Nachdem ich gekündigt hatte verstanden wir uns recht gut - wir unternahmen zwar nichts zusammen, aber ab und zu riefen wir uns gegenseitig an, um zu erfahren wie es dem anderen geht.
Früher um die Zeit wäre ich wohl beim alten Joe in der Kneipe um einen zu trinken. Ich schnappte mir die Schlüssel zu meinem Motorrad, zog mir den Mantel über und schloss die Tür hinter mir zu. Ich fuhr los, die Straße war nass, also war ich etwas langsamer unterwegs als sonst. Vor mir sah ich nichts als verzweifelte Gesichter und depressive Häuserblöcke - mein Feind, der nasskalte Wind.
 

Val Sidal

Mitglied
Kekko,

deine Idee könnte eine gute Geschichte werden, denn deine Bilder sind eingängig und gut gezeichnet. Voraussetzung wäre, dass die nicht wenigen Mängel behoben werden:

Die Zeitstruktur ist fragmentiert, inkohärent und fügt sich auch nach mehrmaligem Lesen nicht zu einer Erzählzeit zusammen:
Als ich zu mir kam, ...
Schon über ein Jahr ist es her, und noch immer kann ich ...
15 Monate. 15 Monate ist es nun her.
Am Nachmittag des selben Tages ...
wo früher die Kneipe vom alten Joe war ...
All die Jahre war ich in den hässlichsten Orten dieser Welt unterwegs ...
Einmal kam er zu mir ins Büro und ...
Nachdem ich gekündigt hatte ...
Früher um die Zeit wäre ich wohl
-- sowas funktioniert in einer Kurzgeschichte nicht.

Die Szenenauswahl scheint keiner dramaturgischen Logik zu folgen; die Zusammenstellung wirkt willkürlich, unausgewogen und ohne Ballance. Straßenszenen, Parkszene, Kellnerin, Büro, Zuhause -- sie führen nicht zum Nachempfinden des Dramas, zum Kennenlernen des Protagonisten.

Stilistisch angestreng wirken Sätze, wie:
15 Monate. 15 Monate ist es nun her.
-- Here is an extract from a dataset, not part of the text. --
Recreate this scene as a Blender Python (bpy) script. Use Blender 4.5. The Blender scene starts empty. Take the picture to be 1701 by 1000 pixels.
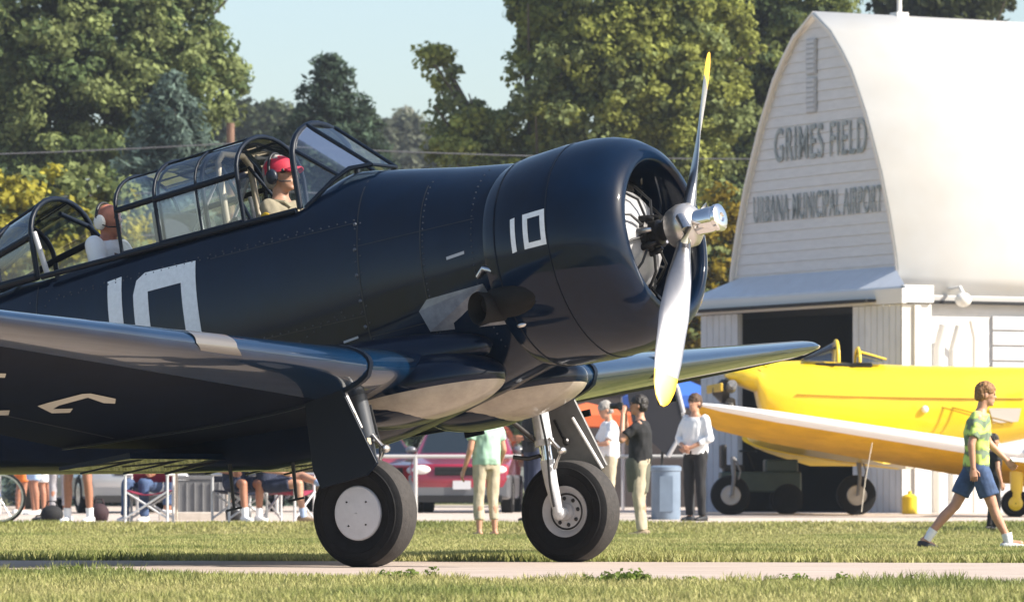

Ich habe nicht nur die Frau meines Lebens verloren, sondern all meine Freunde, die ich nie zu schätzen wusste.
oder
Auf den Beinen Stand ich nun; und ich fragte mich, warum ich diesen Weg gehen sollte.
Stell dir vor, der Protagonist, ist ein guter Bekannte von dir, und du würdest die Story aufschreiben, wie du sie deiner Oma erzählen würdest ...

Wenn meine Anmerkungen nicht hilfreich sind, dann -- Pardon.